### [TASK DETAILS]
Copy exactly the lines from the one containing "the slope'); print('grass',n)" to the one containing "x,y=q[:,0],q[:,1]; z,tl=tilts(x,y); n=len(x);", both lines included, and nothing else.

### [DATASET EXCERPT]
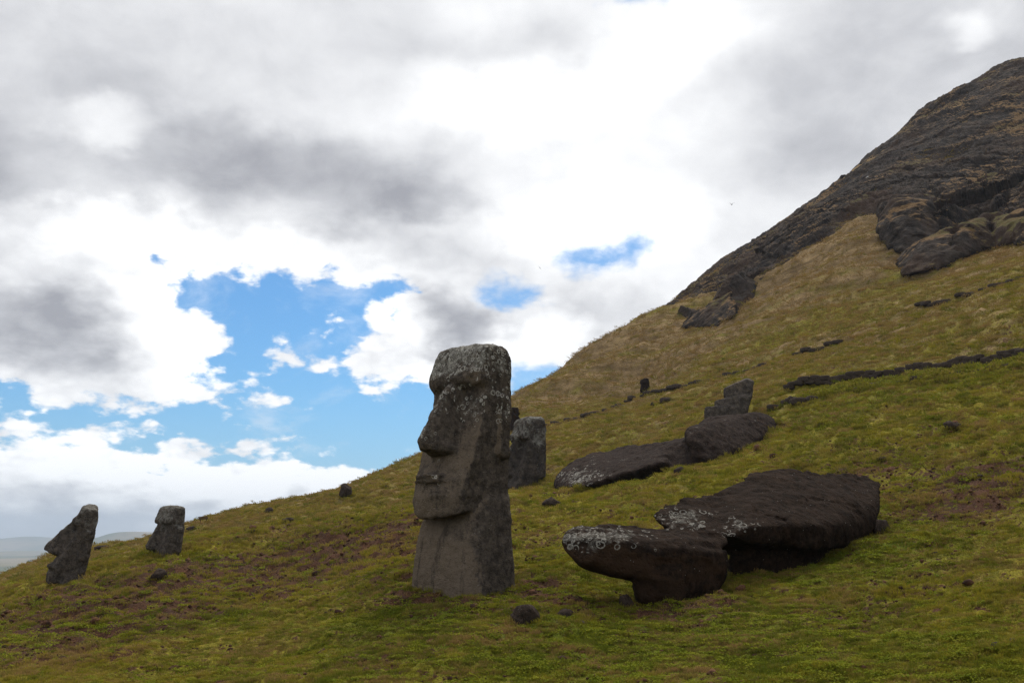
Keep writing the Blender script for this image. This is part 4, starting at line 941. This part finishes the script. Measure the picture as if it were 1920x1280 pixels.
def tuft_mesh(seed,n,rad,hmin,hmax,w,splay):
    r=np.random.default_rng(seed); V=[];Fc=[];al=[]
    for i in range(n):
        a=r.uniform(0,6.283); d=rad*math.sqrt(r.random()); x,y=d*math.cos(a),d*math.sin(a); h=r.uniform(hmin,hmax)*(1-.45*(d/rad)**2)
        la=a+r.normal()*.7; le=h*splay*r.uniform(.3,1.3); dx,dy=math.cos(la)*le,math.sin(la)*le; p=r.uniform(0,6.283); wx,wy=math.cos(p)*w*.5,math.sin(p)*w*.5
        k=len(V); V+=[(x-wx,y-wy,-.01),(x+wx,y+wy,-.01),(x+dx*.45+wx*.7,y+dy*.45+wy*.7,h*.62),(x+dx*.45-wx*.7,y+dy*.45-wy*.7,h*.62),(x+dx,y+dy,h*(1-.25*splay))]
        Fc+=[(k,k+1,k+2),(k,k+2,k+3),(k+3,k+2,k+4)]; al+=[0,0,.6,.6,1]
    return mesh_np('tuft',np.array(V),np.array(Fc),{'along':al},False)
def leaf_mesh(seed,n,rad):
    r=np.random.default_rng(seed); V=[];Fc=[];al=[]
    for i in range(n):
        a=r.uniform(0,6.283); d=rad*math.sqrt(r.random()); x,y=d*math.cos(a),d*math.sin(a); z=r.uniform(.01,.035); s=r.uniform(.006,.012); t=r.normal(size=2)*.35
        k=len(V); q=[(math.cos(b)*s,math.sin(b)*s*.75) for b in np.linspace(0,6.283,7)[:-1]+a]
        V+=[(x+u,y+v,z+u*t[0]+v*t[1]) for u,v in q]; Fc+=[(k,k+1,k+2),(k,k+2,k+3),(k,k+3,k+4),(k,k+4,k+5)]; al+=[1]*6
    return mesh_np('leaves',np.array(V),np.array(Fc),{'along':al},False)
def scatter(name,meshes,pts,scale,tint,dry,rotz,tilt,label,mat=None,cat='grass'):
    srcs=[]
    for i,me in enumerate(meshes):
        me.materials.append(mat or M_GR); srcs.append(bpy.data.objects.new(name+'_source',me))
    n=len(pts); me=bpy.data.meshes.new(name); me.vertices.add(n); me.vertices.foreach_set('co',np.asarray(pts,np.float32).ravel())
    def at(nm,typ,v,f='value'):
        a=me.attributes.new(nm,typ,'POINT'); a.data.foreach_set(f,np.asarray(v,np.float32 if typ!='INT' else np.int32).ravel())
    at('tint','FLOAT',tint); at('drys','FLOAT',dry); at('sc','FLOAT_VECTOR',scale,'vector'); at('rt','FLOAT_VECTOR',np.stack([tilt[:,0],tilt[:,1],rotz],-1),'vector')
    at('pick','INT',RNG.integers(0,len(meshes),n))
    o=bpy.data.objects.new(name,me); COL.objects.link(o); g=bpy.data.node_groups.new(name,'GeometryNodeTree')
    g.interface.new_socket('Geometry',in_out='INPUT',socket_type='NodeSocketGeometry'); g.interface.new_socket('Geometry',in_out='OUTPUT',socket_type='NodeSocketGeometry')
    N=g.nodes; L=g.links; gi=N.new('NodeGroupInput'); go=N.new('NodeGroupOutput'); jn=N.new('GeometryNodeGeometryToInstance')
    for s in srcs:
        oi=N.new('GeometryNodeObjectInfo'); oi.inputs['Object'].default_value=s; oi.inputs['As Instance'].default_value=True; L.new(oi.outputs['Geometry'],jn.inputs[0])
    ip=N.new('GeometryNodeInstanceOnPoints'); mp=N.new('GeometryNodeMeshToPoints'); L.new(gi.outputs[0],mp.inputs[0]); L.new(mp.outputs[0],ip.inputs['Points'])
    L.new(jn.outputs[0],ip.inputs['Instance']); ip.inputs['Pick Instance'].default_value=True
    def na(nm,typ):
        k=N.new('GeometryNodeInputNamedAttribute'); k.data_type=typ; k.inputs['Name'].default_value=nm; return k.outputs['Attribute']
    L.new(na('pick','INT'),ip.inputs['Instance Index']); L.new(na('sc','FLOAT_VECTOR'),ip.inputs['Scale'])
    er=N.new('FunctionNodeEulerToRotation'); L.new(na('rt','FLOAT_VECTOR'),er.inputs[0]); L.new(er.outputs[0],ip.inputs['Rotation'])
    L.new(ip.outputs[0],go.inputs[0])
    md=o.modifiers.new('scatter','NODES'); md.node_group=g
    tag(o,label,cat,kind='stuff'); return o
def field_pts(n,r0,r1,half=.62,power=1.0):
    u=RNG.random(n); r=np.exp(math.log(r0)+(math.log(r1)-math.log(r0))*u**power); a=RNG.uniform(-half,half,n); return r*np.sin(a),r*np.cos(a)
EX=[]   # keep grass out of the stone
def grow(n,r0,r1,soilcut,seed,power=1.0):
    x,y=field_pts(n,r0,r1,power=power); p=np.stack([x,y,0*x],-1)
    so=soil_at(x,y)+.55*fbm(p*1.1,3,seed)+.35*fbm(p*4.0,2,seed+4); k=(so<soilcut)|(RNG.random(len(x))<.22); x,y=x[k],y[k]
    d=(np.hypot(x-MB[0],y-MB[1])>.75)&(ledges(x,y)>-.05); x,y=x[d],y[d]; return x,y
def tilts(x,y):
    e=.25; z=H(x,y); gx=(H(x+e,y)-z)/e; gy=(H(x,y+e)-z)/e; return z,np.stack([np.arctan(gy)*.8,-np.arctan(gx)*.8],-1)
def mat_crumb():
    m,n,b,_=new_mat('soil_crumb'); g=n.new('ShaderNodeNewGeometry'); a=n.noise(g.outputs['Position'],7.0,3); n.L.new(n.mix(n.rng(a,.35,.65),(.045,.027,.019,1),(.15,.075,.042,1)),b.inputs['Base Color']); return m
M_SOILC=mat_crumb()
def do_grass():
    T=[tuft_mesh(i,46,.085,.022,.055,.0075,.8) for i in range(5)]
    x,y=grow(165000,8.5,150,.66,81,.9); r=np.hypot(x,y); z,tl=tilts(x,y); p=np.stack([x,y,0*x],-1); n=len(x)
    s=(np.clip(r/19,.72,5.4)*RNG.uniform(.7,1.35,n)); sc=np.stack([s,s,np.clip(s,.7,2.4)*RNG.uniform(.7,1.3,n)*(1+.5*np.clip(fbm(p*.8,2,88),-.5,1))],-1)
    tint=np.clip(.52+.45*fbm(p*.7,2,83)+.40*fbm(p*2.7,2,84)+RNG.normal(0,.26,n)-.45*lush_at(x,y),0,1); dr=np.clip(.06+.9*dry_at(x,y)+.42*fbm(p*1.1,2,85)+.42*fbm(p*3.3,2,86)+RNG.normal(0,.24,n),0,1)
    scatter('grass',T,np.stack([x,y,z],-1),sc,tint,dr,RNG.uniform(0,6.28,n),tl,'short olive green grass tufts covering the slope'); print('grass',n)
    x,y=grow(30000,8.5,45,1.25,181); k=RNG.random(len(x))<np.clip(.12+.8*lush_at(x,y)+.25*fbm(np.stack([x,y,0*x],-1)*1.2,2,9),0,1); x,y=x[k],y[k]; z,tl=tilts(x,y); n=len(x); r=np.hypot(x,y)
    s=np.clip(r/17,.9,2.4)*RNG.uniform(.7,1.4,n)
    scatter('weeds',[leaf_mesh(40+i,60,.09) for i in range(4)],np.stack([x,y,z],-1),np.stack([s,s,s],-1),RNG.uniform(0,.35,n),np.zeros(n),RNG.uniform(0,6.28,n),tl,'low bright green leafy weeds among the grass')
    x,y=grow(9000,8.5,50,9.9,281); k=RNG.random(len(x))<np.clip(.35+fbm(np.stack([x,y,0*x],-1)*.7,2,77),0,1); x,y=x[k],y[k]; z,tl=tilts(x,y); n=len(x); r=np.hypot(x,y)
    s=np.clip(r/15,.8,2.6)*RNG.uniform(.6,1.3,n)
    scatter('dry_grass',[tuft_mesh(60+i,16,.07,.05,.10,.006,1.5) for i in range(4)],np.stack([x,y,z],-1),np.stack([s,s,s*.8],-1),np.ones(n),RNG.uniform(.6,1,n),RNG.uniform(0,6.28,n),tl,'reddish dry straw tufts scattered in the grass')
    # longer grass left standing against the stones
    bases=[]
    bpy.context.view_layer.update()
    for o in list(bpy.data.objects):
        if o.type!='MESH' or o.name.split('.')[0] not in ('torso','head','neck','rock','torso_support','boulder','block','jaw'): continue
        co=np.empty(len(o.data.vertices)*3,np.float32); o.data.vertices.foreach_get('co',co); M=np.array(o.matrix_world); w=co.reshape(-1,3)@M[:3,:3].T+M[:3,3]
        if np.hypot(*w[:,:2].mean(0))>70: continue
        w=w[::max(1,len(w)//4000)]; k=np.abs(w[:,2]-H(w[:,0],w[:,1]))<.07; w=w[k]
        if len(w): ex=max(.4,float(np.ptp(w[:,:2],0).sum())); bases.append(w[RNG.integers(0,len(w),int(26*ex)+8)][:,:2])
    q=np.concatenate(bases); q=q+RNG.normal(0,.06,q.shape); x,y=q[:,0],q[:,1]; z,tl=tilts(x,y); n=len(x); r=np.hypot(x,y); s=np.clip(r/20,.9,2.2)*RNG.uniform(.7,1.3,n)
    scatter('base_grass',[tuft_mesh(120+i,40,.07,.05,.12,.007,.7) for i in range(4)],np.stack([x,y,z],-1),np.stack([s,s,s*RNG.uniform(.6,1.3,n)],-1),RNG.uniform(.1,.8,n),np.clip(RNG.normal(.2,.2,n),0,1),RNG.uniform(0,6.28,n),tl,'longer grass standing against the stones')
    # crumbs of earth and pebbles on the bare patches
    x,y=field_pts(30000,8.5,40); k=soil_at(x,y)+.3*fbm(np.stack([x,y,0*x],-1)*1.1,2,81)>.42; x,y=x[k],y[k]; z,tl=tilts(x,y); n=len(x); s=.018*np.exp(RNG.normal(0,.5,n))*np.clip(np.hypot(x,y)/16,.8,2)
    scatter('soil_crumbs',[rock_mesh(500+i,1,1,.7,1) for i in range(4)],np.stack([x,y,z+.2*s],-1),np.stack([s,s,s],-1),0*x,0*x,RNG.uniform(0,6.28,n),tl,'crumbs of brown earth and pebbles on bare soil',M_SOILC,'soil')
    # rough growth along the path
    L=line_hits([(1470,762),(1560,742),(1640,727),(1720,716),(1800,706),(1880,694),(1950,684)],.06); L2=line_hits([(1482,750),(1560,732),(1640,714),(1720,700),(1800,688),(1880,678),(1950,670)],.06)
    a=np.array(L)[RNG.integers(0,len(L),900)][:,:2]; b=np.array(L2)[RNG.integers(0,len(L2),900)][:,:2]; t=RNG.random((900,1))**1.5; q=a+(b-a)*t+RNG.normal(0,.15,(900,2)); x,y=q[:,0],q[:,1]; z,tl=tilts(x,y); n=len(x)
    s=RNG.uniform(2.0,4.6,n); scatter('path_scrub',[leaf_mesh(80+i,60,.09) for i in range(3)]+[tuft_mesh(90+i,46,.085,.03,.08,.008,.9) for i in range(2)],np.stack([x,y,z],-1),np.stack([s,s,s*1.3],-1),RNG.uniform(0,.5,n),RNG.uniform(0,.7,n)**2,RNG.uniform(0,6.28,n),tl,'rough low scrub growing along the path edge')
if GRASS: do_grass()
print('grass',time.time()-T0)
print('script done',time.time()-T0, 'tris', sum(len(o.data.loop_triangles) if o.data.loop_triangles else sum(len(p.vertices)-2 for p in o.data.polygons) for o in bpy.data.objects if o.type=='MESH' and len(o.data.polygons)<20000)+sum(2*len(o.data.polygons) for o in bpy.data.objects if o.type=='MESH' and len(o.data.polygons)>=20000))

### [RESPONSE]
    scatter('grass',T,np.stack([x,y,z],-1),sc,tint,dr,RNG.uniform(0,6.28,n),tl,'short olive green grass tufts covering the slope'); print('grass',n)
    x,y=grow(30000,8.5,45,1.25,181); k=RNG.random(len(x))<np.clip(.12+.8*lush_at(x,y)+.25*fbm(np.stack([x,y,0*x],-1)*1.2,2,9),0,1); x,y=x[k],y[k]; z,tl=tilts(x,y); n=len(x); r=np.hypot(x,y)
    s=np.clip(r/17,.9,2.4)*RNG.uniform(.7,1.4,n)
    scatter('weeds',[leaf_mesh(40+i,60,.09) for i in range(4)],np.stack([x,y,z],-1),np.stack([s,s,s],-1),RNG.uniform(0,.35,n),np.zeros(n),RNG.uniform(0,6.28,n),tl,'low bright green leafy weeds among the grass')
    x,y=grow(9000,8.5,50,9.9,281); k=RNG.random(len(x))<np.clip(.35+fbm(np.stack([x,y,0*x],-1)*.7,2,77),0,1); x,y=x[k],y[k]; z,tl=tilts(x,y); n=len(x); r=np.hypot(x,y)
    s=np.clip(r/15,.8,2.6)*RNG.uniform(.6,1.3,n)
    scatter('dry_grass',[tuft_mesh(60+i,16,.07,.05,.10,.006,1.5) for i in range(4)],np.stack([x,y,z],-1),np.stack([s,s,s*.8],-1),np.ones(n),RNG.uniform(.6,1,n),RNG.uniform(0,6.28,n),tl,'reddish dry straw tufts scattered in the grass')
    # longer grass left standing against the stones
    bases=[]
    bpy.context.view_layer.update()
    for o in list(bpy.data.objects):
        if o.type!='MESH' or o.name.split('.')[0] not in ('torso','head','neck','rock','torso_support','boulder','block','jaw'): continue
        co=np.empty(len(o.data.vertices)*3,np.float32); o.data.vertices.foreach_get('co',co); M=np.array(o.matrix_world); w=co.reshape(-1,3)@M[:3,:3].T+M[:3,3]
        if np.hypot(*w[:,:2].mean(0))>70: continue
        w=w[::max(1,len(w)//4000)]; k=np.abs(w[:,2]-H(w[:,0],w[:,1]))<.07; w=w[k]
        if len(w): ex=max(.4,float(np.ptp(w[:,:2],0).sum())); bases.append(w[RNG.integers(0,len(w),int(26*ex)+8)][:,:2])
    q=np.concatenate(bases); q=q+RNG.normal(0,.06,q.shape); x,y=q[:,0],q[:,1]; z,tl=tilts(x,y); n=len(x); r=np.hypot(x,y); s=np.clip(r/20,.9,2.2)*RNG.uniform(.7,1.3,n)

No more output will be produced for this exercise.